Por não conseguir colmatar estes flagelos
humanos, sobretudo ajustar a sua política governativa aos imperativos
universais da Globalização, vinga a "desumanização da África" para ilustrar
melhor a ineficiência do Continente em responder positivamente aos inúmeros
desafios do mundo coevo. O aparecimento do capitalismo informacional no quarto
do século XX, escreve Manuel Castells, "coincidiu com o colapso das economias
africanas, a desintegração de muitos dos seus Estados e a dissolução da maioria
das suas sociedades. Como consequências, fome, epidemias, violências, guerras
civis, massacres, êxodo em massa e caos social e político". (in O Fim do
Milénio [A Era da Informação: Economia, Sociedade e Cultura, pág. 99, Volume
III, Fundação Calouste Gulbenkian, Lisboa, 2007).
Por maioria de razão, África ainda está
muito longe de superar os referidos problemas político-governativos. Apesar do
inúmero rol de riquezas naturais, que o continente dispõe, mesmo assim estas não
estão a ser repartidas de forma equitativa, isto é, a contribuir para mudar a
qualidade de vida das pessoas; mas sim servir meros caprichos dos poderosos,
que fazem de tudo para expropriar abusivamente aquilo que deveria ser o bem
comum de todos. Vejamos: segundo consta nos relatórios internacionais, neste
momento, a China e os EUA são um dos principais parceiros comerciais de África.
A nível de trocas comerciais, aquele país representa 125 mil milhões de dólares
(90 mil milhões de euros) por ano. A maioria das estimativas eleva esse número
a 200 mil milhões de dólares (144 mil milhões de euros); e está pronta a
empenhar-se na exploração dos recursos de África – com um orçamento de um
bilhão de dólares (720 mil milhões de euros) para gastar em estradas, ferrovias
e aeroportos até 2025. Ao passo que os EUA contabilizam 100 mil milhões de
dólares (72 mil milhões de euros por ano em trocas comerciais com o continente
africano (LER). E voltamos a interrogar: para
onde vai todo este rio de dinheiro? Como é que está a ser investido? Até quando
África continuará a perpetuar essa maléfica herança da ilegalidade? Eis a
grande questão para reflexão.
Não temos a mínima dúvida de que se África
tivesse tido bons governantes ao longo da sua história de auto-determinação,
dotados de bom senso, empenhados em trabalhar seriamente na construção e
desenvolvimento sustentável do continente, certamente que a nossa sorte seria
bem diferente no sentido positivo, uma vez que temos todo o potencial
necessário para nos afirmarmos no mundo como um grande continente.
Infelizmente, a realidade prática tem provado o contrário.
Para desenvolver África é preciso, acima de
tudo, fazer uma reviravolta política profunda, no sentido de deixar o
individualismo e dar oportunidade aos mais capacitados na condução dos destinos
políticos do continente.
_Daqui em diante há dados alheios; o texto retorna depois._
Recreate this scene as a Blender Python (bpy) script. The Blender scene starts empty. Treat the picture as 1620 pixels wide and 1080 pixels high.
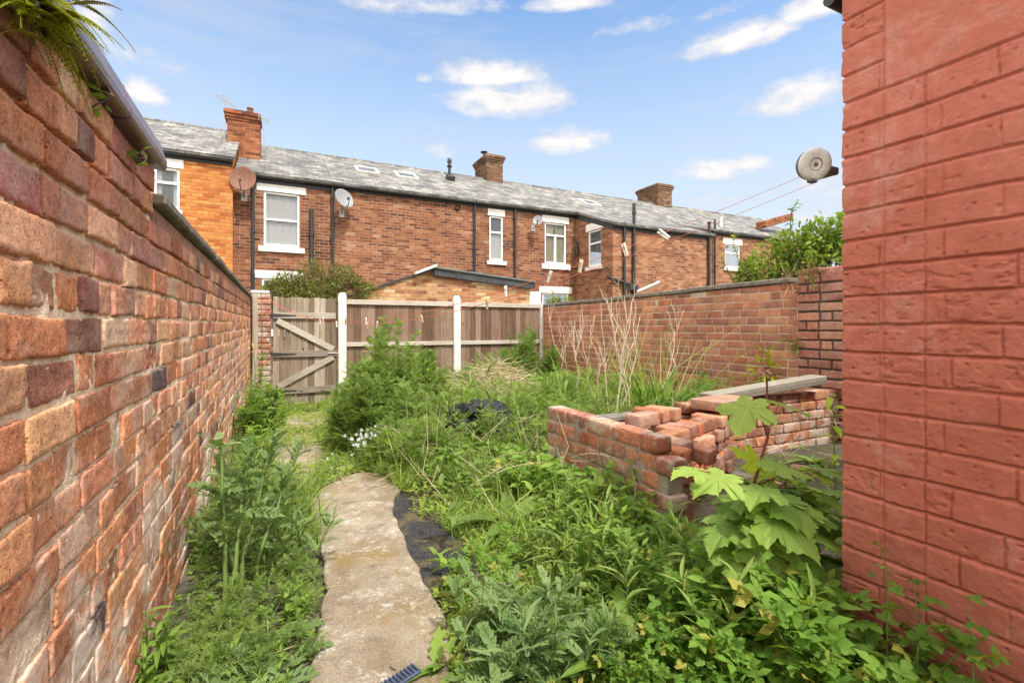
import bpy, math, random
import numpy as np
from mathutils import Vector
rad = math.radians
SC = bpy.context.scene
COL = SC.collection
H = 1.02                      # eye height
FPX = 760.0                   # focal length in pixels of a 1620 px wide frame
CY, SY = 0.898, 0.440         # the camera looks 26 degrees to the right of the yard's length

# ------------------------------------------------------------------ small helpers
def lateral(px, Y):
    u = (px - 810.0) / FPX
    return Y * (SY + u * CY) / (CY - u * SY)
def along(px, X):
    u = (px - 810.0) / FPX
    return X * (CY - u * SY) / (SY + u * CY)
def height(X, Y, py):
    return H + (517.0 - py) / FPX * (SY * X + CY * Y)
def g0(x, y):
    t = np.clip((np.asarray(y, float) - 1.5) / 6.5, 0, 1)
    return -0.19 * t * t * (3 - 2 * t)
def floor_point(px, py, dz=0.0):
    z = dz
    for _ in range(12):
        zc = (H - z) * FPX / (py - 517.0)
        xc = (px - 810.0) / FPX * zc
        X = CY * xc + SY * zc; Y = -SY * xc + CY * zc
        z = float(g0(X, Y)) + dz
    return X, Y

def _hash(ix, iy, iz, seed):
    h = (ix.astype(np.int64) * 374761393 + iy.astype(np.int64) * 668265263 + iz.astype(np.int64) * 2147483647 + seed * 1274126177) & 0xffffffff
    h = ((h ^ (h >> 13)) * 1274126177) & 0xffffffff
    h = ((h ^ (h >> 16)) * 2246822519) & 0xffffffff
    return ((h ^ (h >> 15)) & 0xffff) / 32767.5 - 1.0
def vnoise(p, seed=0):
    p = np.asarray(p, float)
    i = np.floor(p).astype(np.int64); f = p - i
    f = f * f * (3 - 2 * f)
    out = 0
    for dx in (0, 1):
        wx = f[..., 0] if dx else 1 - f[..., 0]
        for dy in (0, 1):
            wy = f[..., 1] if dy else 1 - f[..., 1]
            for dz in (0, 1):
                wz = f[..., 2] if dz else 1 - f[..., 2]
                out = out + wx * wy * wz * _hash(i[..., 0] + dx, i[..., 1] + dy, i[..., 2] + dz, seed)
    return out
def fbm(p, octaves=4, seed=0, gain=0.5):
    p = np.asarray(p, float); a = 1.0; s = 0; tot = 0
    for k in range(octaves):
        s = s + a * vnoise(p * (2 ** k), seed + k * 17); tot += a; a *= gain
    return s / tot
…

E isto passa, condicionalmente, por corresponder na
íntegra aos exigentes desafios da Globalização. E para que tal aconteça na
prática, é necessário melhorar drasticamente a qualidade da democracia
participativa em vários países e, concomitantemente, respeitar o primado dos
Direitos do Homem. E mais, investir consideravelmente na área da Educação,
Saúde, Justiça, Economia, Infra-estruturas, Cultura, Desporto, Turismo, etc.
Incentivar a produtividade, a competitividade e a economia concorrencial
através de mecanismos de inovação e, de forma especial, da informação.
Aplicando na prática os supra valores enumerados, e procurando ao mesmo tempo minimizar o
abismal fosso de separação entre ricos e pobres, não há margem de dúvida que o
Continente erguer-se-ia e tornar-se-ia numa grande potência mundial. Em
consequência disso, estaria a honrar sabiamente os ideais firmados e defendidos intrepidamente pelos Pan-africanistas, de uma África Ordeira, Unida, Justa,
Trabalhadora, Próspera e Progressista.
Não obstante os significativos avanços e recuos que África experimentou durante a sua História de auto-determinação, a data de 25 de Maio de 1963 jamais será esquecida pelos nativos do Continente. Contribuiu decisivamente para abolir, de forma definitiva, a marginalização e a escravatura que outrora marcaram profundamente a vida de milhões de africanos ao longo dos séculos. Graças a DEUS vivemos hoje, e todos os dias, lutando para construí-la.